Everyone in gay basketball knows of Mark Chambers.

The legendary player and organizer has been on the LGBT basketball scene since 1990, when he co-founded Lambda Basketball in Los Angeles with Martin Rodriguez and Thorn Edwards

Since then he’s presided over and organized over 50 basketball tournaments and founded the National Gay Basketball Association in 2002.

Now Chambers is calling it a career.

“The National Gay Basketball Association takes great honor in announcing that NGBA founder Mark Chambers is stepping down from the organization’s president position to focus on the next chapter of his life,” a league statement read. “He has dedicated his life to the betterment of the LGBTQ+ basketball community, and we thank him for his dedication, vision, and tireless service.”

Chambers has lead his organizations with a couple of key principles in sports. Yes, competition has long been important to Chambers. As it should be. Chambers was a competitor throughout his years, winning medals and losing heartbreakers like the rest of us. Lambda Basketball and the NGBA have fostered strong competition, as often witnessed at the Gay Games and Coady Roundball Classic.

Chambers and the Long Beach Rebels won silver at the 2010 Gay Games in Koln, Germany.

He was also focused on community. And community was the most important part of his focus. Coming out in the 1980s — at the height of the AIDS epidemic and at a time when gay athletes “didn’t exist” — the dedication of Chambers and others to building a gay sports community was important.

Chambers’ identity as a gay Black man — who is also a husband and a father — was never lost on him. He had his foot in two marginalized communities, and in more ways than many people will ever know.

“The best part of my time as a leader has been watching marginalized players find a community they connect with,” Chambers told Outsports. “I’ve seen lives change because they found NGBA.”

Personally speaking, I was one of those people who found Lambda Basketball shortly after coming out. Players with the L.A. gay flag football league told me about the basketball group, and often joined for pickup games. It was a fun and competitive group. Even though I was never very good at basketball — football fit me much better — I made many friendships, including with Chambers, that enriched my life.

It’s how sports became an essential part of my identity as a gay man. After so many years growing up hearing that gay men aren’t in sports, Chambers’ Lambda Basketball was essential in showing me that wasn’t remotely true.

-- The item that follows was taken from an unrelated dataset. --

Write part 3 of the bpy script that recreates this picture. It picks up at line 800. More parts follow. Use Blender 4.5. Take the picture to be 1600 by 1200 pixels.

“Growing up believing I was the only gay basketball player, it was mind-blowing to finally know that I was not alone,” Chambers said. “I found a brotherhood (familyhood) on that team. That led to co-founding Lambda basketball. And, after a couple years I wanted all LGBTQ basketball players to be able to be a part of the familyhood, and so I started working on creating and developing the as-yet-unknown volunteer organization, NGBA.”

For Chambers, it has been about the people who introduced him to the sport, supported him over the years and helped make his time

“Thanks to my husband of 36 years, Stephan Sauer, whose simple act of telling me about the Gay Games team forming gave me the platform to change the world,” he said. “I am forever thankful to those who supported me and those who challenged me. You energized me for 30+ years to make space available for the LGBTQ+ community to be who they are and play the game they love.”

Chambers will remain on the NGBA executive board, as the former president.

From all of us at Outsports, we send Chambers countless thanks and wishes of joy and success ahead.